Beatus Rhenanus , also known as Beatus Bild, was a German humanist, religious reformer, classical scholar, and book collector.
Background
Rhenanus was born in Schlettstadt (Sélestat) in Alsace. His father, Anton Bild, was a prosperous butcher from Rhinau (the source of his name "Rhenanus", which Beatus Latinised from his father, who was known as the "Rhinauer", the "man from Rheinau").
Education
Rhenanus attended the famous Latin school of Schlettstadt, and in 1503, went to the University of Paris, where he came under the influence of Jacobus Faber Stapulensis, an eminent Aristotelian.
Career
Anton emigrated to Schlettstadt and eventually became one of its Burgermeisters. In 1511, he relocated to Basel, where he befriended Desiderius Erasmus and played an active role in the publishing enterprises of Johann Froben. He returned to Schlettstadt in 1526 to devote himself to a life of learned leisure.
He continued a lively correspondence with many contemporary scholars, including his friend Erasmus, and supervised the printing of many of Erasmus's most important works. Rhenanus died in Strasbourg.

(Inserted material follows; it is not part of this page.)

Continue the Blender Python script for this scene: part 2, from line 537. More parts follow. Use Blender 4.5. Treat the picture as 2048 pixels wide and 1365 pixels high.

Rhenanus's own publications include a biography of Johann Geiler von Kaisersberg (1510), the Rerum Germanicarum Libri III (1531), and editions of Velleius Paterculus (Froben, Basel, 1520), based on the sole surviving manuscript, which he discovered in the Benedictine monastery at Murbach, Alsace.
He also wrote works on Tacitus (1519), Livy (1522), and a nine-volume work on his friend Erasmus (1540-1541). Beatus Rhenanus invaluable collection of books went into the ownership of his hometown by his death and is still to be seen in its entirety in the Humanist Library of Sélestat.